Título: EUA e ONU brigam pelo domínio da internet
Autor: Jamil Chade
Fonte: O Estado de São Paulo, 19/07/2005, Economia & Negócios, p. B5
A ONU não quer que a Internet permaneça exclusivamente nas mãos dos Estados Unidos. Ontem, depois de um ano de estudos, 40 peritos convocados pelas Nações Unidas publicaram relatório sobre o futuro da rede mundial de computadores e sugeriram que os governos trabalhem pela internacionalização da Internet. O governo americano já deixou claro que é contrário a essa proposta e que tentará bloquear o processo. O Brasil, um dos países que iniciou a pressão pela internacionalização da rede de computadores, acredita que essa gestão deva ainda ser democrática e transparente, por meio da criação de um fórum internacional. A Internet, desde que foi criada, sempre esteve sob o controle da empresa Internet Corporation for Assigned Names and Numbers (Icann), ligada diretamente ao Departamento de Comércio dos Estados Unidos. Para muitos peritos e governos, entre eles o Brasil, esse controle deve ser exercido de forma multilateral.
Diante da publicação do relatório que admite a criação de um fórum internacional para a gestão da Internet, os 191 países da ONU passaram a debater desde ontem o tema e o que fazer com as recomendações dos 40 peritos, dos quais dois eram brasileiros.
Em uma reunião entre o representante da Casa Branca para assuntos relacionados à tecnologia da informação, embaixador David Gross, e o embaixador do Brasil em Genebra, Luis Felipe de Seixas Correa, os americanos deixaram claro que não vão abrir mão de seu poder sobre Internet. O Brasil lembrou que, há um ano, os americanos indicavam que até o final de 2006 a Icann deixaria de ser relacionada ao Departamento de Comércio dos Estados Unidos.
O Brasil aproveitou para observar que os americanos avaliam a questão da Internet apenas sob o ângulo da segurança. Embora compreenda os motivos de Washington, o País acredita que a segurança do sistema só poderá ser eficiente se houver cooperação internacional.
Para um dos maiores especialistas no assunto, George Sadowsky, diretor da entidade Global Internet Policy Initiative, Bush não quer ficar marcado como a pessoa que entregou o controle da Internet.
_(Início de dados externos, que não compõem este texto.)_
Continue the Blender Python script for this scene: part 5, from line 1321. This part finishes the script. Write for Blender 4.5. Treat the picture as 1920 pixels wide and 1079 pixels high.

O governo americano já declarou, em relatório, que não está de acordo com a criação de um fórum internacional para administrar a Internet. "A publicação desses comentários foi um ataque preventivo, já que sabiam que a ONU estava por publicar sua avaliação. O recado que estão enviando ao mundo é que a política americana sobre o assunto não mudará, seja qual for a decisão tomada pela ONU", afirmou Sadowsky.
O especialista reconhece que uma das preocupações dos Estados Unidos é legítima: a politização do controle da Internet por países e interesses diversos. Para ele, a ONU "pode não ser o local ideal para se criar um fórum sobre esse assunto".
Na avaliação do Brasil e da própria ONU, a gestão da Internet deve ser realizada em um fórum único, responsável pela elaboração de políticas públicas sobre a Internet. Para Marcelo Lopes, secretário de Política de Informática do Ministério de Ciência e Tecnologia, o fórum internacional deveria seguir o modelo do Comitê Gestor da Internet no Brasil, com a participação dos governos, empresas e sociedade civil.
O fórum teria a missão de lidar com os custos da Internet, controlar nomes de domínio registrados e a questão da segurança da rede. O controle político, hoje feito pelo Departamento de Comércio dos Estados Unidos, seria substituído por um órgão internacional de supervisão composto exclusivamente por governos.
Para opositores do modelo brasileiro, a idéia se resume a criar uma nova burocracia internacional para lidar com a Internet, o que poderia reduzir o desenvolvimento da tecnologia. Criticam ainda a participação no fórum de governos autoritários, que controlam acesso dos cidadão à rede de computadores, como a China.
Para o Brasil, outros governos devem ser ouvidos politicamente nos debates. O que não pode ocorrer é a permanência do atual sistema, que eleva os preços de conexão em países emergentes. Pelo atual modelo, as decisões sobre a cobrança de taxas pela Icann, por exemplo, não são legítimas.
O Brasil ainda alega que os Estados Unidos estão isolados no debate, que tem de estar concluído até novembro, para a Cúpula da Informação na Tunísia, na qual os países devem decidir sobre a administração da Internet. Brasília diz ter apoio até dos europeus nesse ponto.